Sometimes God gets some pretty bad press. Sometimes God is accused of some pretty bad things. In fact, it may be true to say that God has probably taken just about every criticism that could be made about anyone, not to mention the slander, mockery and blasphemy…
If you’re a follower of the Biblical God, have you ever found yourself questioning God, getting upset with God because you think he’s failed his obligations, or even accusing God of something? I wrote an article once titled, “How to Shout at God and Get Away with it”, in which I confessed to having done all of the above, and suggested that God is big enough to take it.
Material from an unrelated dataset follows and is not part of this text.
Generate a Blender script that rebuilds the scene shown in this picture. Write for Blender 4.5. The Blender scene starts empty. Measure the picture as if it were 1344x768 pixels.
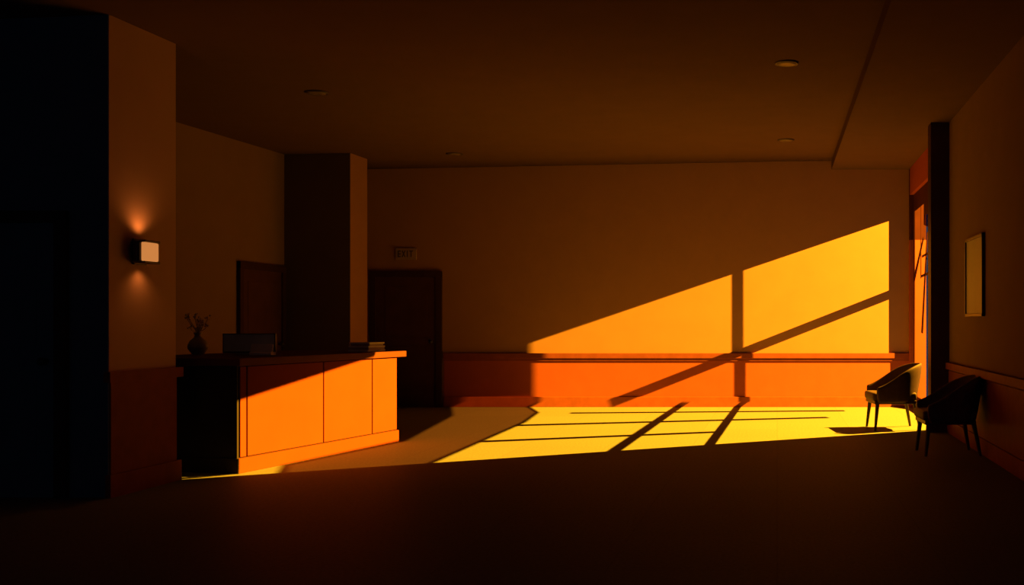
import bpy, bmesh, math, random
from mathutils import Vector, Matrix
random.seed(4)
scene = bpy.context.scene
scene.view_settings.view_transform = 'Standard'
scene.view_settings.look = 'None'
COL = scene.collection

# ------------------------------------------------------------ materials
def mat(name, color, rough=0.7, spec=0.3, var=0.12, scale=6.0, bump=0.0, bscale=120, emit=None, estr=0, metal=0):
    m = bpy.data.materials.new(name); m.use_nodes = True
    nt = m.node_tree; b = nt.nodes['Principled BSDF']
    tc = nt.nodes.new('ShaderNodeTexCoord')
    n = nt.nodes.new('ShaderNodeTexNoise'); n.inputs['Scale'].default_value = scale; n.inputs['Detail'].default_value = 6
    nt.links.new(tc.outputs['Object'], n.inputs['Vector'])
    r = nt.nodes.new('ShaderNodeValToRGB')
    r.color_ramp.elements[0].position = 0.3; r.color_ramp.elements[1].position = 0.7
    c = color
    r.color_ramp.elements[0].color = (c[0]*(1-var), c[1]*(1-var), c[2]*(1-var), 1)
    r.color_ramp.elements[1].color = (min(1, c[0]*(1+var)), min(1, c[1]*(1+var)), min(1, c[2]*(1+var)), 1)
    nt.links.new(n.outputs['Fac'], r.inputs['Fac'])
    nt.links.new(r.outputs['Color'], b.inputs['Base Color'])
    b.inputs['Roughness'].default_value = rough
    b.inputs['Specular IOR Level'].default_value = spec
    b.inputs['Metallic'].default_value = metal
    if bump:
        n2 = nt.nodes.new('ShaderNodeTexNoise'); n2.inputs['Scale'].default_value = bscale
        nt.links.new(tc.outputs['Object'], n2.inputs['Vector'])
        bp = nt.nodes.new('ShaderNodeBump'); bp.inputs['Strength'].default_value = bump; bp.inputs['Distance'].default_value = 0.01
        nt.links.new(n2.outputs['Fac'], bp.inputs['Height']); nt.links.new(bp.outputs['Normal'], b.inputs['Normal'])
    if emit:
        b.inputs['Emission Color'].default_value = (*emit, 1); b.inputs['Emission Strength'].default_value = estr
    return m

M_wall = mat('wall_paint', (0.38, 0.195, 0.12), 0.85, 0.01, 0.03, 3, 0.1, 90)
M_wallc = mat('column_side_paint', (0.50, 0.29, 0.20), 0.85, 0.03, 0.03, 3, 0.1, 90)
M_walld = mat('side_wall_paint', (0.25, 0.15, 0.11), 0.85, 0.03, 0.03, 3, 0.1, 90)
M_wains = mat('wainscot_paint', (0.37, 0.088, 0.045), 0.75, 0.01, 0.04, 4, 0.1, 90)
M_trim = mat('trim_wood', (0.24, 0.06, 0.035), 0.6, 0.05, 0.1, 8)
M_base = mat('baseboard_wood', (0.31, 0.078, 0.035), 0.6, 0.05, 0.1, 8)
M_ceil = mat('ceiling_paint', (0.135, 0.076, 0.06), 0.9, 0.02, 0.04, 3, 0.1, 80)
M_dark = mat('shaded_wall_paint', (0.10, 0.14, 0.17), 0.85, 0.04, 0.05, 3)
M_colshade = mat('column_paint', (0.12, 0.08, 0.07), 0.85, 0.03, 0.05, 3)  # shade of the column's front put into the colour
M_door = mat('door_wood', (0.085, 0.036, 0.03), 0.5, 0.08, 0.12, 5)
M_doorf = mat('door_frame_wood', (0.055, 0.024, 0.022), 0.5, 0.06, 0.12, 5)
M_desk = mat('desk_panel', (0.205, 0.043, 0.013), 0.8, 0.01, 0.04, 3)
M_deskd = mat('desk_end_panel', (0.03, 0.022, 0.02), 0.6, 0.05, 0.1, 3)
M_top = mat('desk_top', (0.11, 0.028, 0.014), 0.6, 0.05, 0.08, 4)
M_groove = mat('desk_groove', (0.03, 0.012, 0.006), 0.8, 0.1)
M_chair = mat('chair_upholstery', (0.085, 0.045, 0.038), 0.65, 0.2, 0.15, 20, 0.15, 250)
M_leg = mat('chair_leg_wood', (0.05, 0.025, 0.018), 0.45, 0.3)
M_black = mat('dark_metal', (0.03, 0.022, 0.02), 0.4, 0.4)
M_vase = mat('vase_ceramic', (0.30, 0.27, 0.25), 0.35, 0.5)
M_stem = mat('dried_stem', (0.30, 0.24, 0.16), 0.8)
M_flower = mat('dried_flower', (0.60, 0.46, 0.36), 0.8)
M_mon = mat('monitor_plastic', (0.30, 0.33, 0.33), 0.5, 0.3)
M_scr = mat('monitor_panel', (0.50, 0.60, 0.60), 0.4, 0.3)
M_paper = mat('paper', (0.70, 0.62, 0.52), 0.8)
M_sign = mat('sign_plate', (0.36, 0.24, 0.20), 0.6)
M_signd = mat('sign_letter', (0.06, 0.04, 0.03), 0.6)
M_glass = mat('picture_print', (0.48, 0.46, 0.48), 0.5, 0.2, 0.08, 2)
M_lamp = mat('sconce_glass', (0.06, 0.035, 0.02), 0.6, 0.02, 0.05, 5, emit=(1.0, 0.36, 0.09), estr=0.6)
M_light = mat('downlight_lens', (0.17, 0.12, 0.10), 0.4)
M_lring = mat('downlight_ring', (0.06, 0.035, 0.025), 0.5)
M_win = mat('window_wood', (0.07, 0.018, 0.012), 0.7, 0.05)

# see-through filter, added to dim part of the light
M_filter = bpy.data.materials.new('tinted_glass'); M_filter.use_nodes = True
nt = M_filter.node_tree; nt.nodes.remove(nt.nodes['Principled BSDF'])
tb = nt.nodes.new('ShaderNodeBsdfTransparent'); tb.inputs['Color'].default_value = (0.17, 0.10, 0.20, 1)
nt.links.new(tb.outputs[0], nt.nodes['Material Output'].inputs['Surface'])

# floor
M_floor = bpy.data.materials.new('floor_tile'); M_floor.use_nodes = True
nt = M_floor.node_tree; b = nt.nodes['Principled BSDF']
tc = nt.nodes.new('ShaderNodeTexCoord')
br = nt.nodes.new('ShaderNodeTexBrick'); br.offset = 0.0
br.inputs['Scale'].default_value = 1.0; br.inputs['Brick Width'].default_value = 0.9; br.inputs['Row Height'].default_value = 0.9
br.inputs['Mortar Size'].default_value = 0.004
br.inputs['Color1'].default_value = (0.215, 0.21, 0.17, 1); br.inputs['Color2'].default_value = (0.225, 0.22, 0.18, 1)
br.inputs['Mortar'].default_value = (0.19, 0.185, 0.15, 1)
nz = nt.nodes.new('ShaderNodeTexNoise'); nz.inputs['Scale'].default_value = 45; nz.inputs['Detail'].default_value = 5
mx = nt.nodes.new('ShaderNodeMix'); mx.data_type = 'RGBA'; mx.blend_type = 'MULTIPLY'; mx.inputs[0].default_value = 0.5
rp = nt.nodes.new('ShaderNodeValToRGB'); rp.color_ramp.elements[0].position = 0.35; rp.color_ramp.elements[1].position = 0.65
rp.color_ramp.elements[0].color = (0.6, 0.6, 0.6, 1)
nt.links.new(tc.outputs['Object'], br.inputs['Vector']); nt.links.new(tc.outputs['Object'], nz.inputs['Vector'])
nt.links.new(nz.outputs['Fac'], rp.inputs['Fac'])
nt.links.new(br.outputs['Color'], mx.inputs[6]); nt.links.new(rp.outputs['Color'], mx.inputs[7])
nt.links.new(mx.outputs[2], b.inputs['Base Color'])
b.inputs['Roughness'].default_value = 0.6; b.inputs['Specular IOR Level'].default_value = 0.01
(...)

I predict that if you haven’t done the same, once you’ve been a believer for some time a situation will arrive in which you will find yourself doing one or all of the same. I’m not saying that I hope this will happen to you, but that while life is full of trials in which our faith is tested and honed, such situations are bound-even-designed to test our faith. Don’t believe me? Try reading the book of Job.
Perhaps you’ve pointed a finger at God even if you aren’t a follower. It’s amazing how much time and effort some people go to to mock and berate a God they don’t even believe exists. Take Richard Dawkins, for example, who said:
“The God of the Old Testament is arguably the most unpleasant character in all fiction: jealous and proud of it; a petty, unjust, unforgiving control-freak; a vindictive, bloodthirsty ethnic cleanser; a misogynistic, homophobic, racist, infanticidal, genocidal, filicidal, pestilential, megalomaniacal, sadomasochistic, capriciously malevolent bully.”
(Richard Dawkins: The God Delusion)
I could go into a lengthy answer to disprove every single one of Dawkins’ accusations: our God is none of the above, and anyone who can suggest that he is doesn’t know him at all, and is clearly manifesting a deep hatred for him. By the way, how can you know that God does not exist, unless you yourself know everything there is to know about the universe, both seen and unseen? And if you did, you yourself would be God.
There’s no doubt that the Biblical God is indeed “a consuming fire” (Hebrews 12:28). He is a terror to his enemies who will have no chance of resisting him or of changing his mind. But let’s give the great professor a little slack, and just pretend that God is one of those things that Dawkins accuses him of being: let’s pretend that God is genocidal. The important thing to consider is that God would have every right to be genocidal, if that’s his wish, because he is God. God is God, and we are not. God made all things, and sustains all things. He can do whatever he wants, and we have no right at all to question him. Neither do we have any ability to stop him. He does what he wants, when he wants, for his own reasons.
Our only reasonable response, therefore, is not to attack and malign our Creator, or to become hateful of him, or to reject him and put him out of our minds. Because if he is all he claims to be, and one look into the night sky tells us that he is, it is an inescapable fact that we will one day have to face up to who he is in all his power and glory. We will have to give an account for how we’ve treated him, how we’ve spoken about him, and what we’ve thought about him.
The miracle of the gospel is that despite the fact that God is that “consuming fire”, as seen in the Old Testament, he has provided a way for us to escape his perfect, terrible justice. By associating ourselves with his son Jesus Christ we pass from being objects of God’s wrath to being objects of his love and mercy:
“Truly, truly, I say to you, whoever hears my word and believes him who sent me has eternal life. He does not come into judgment, but has passed from death to life” (John 5:24 ESV).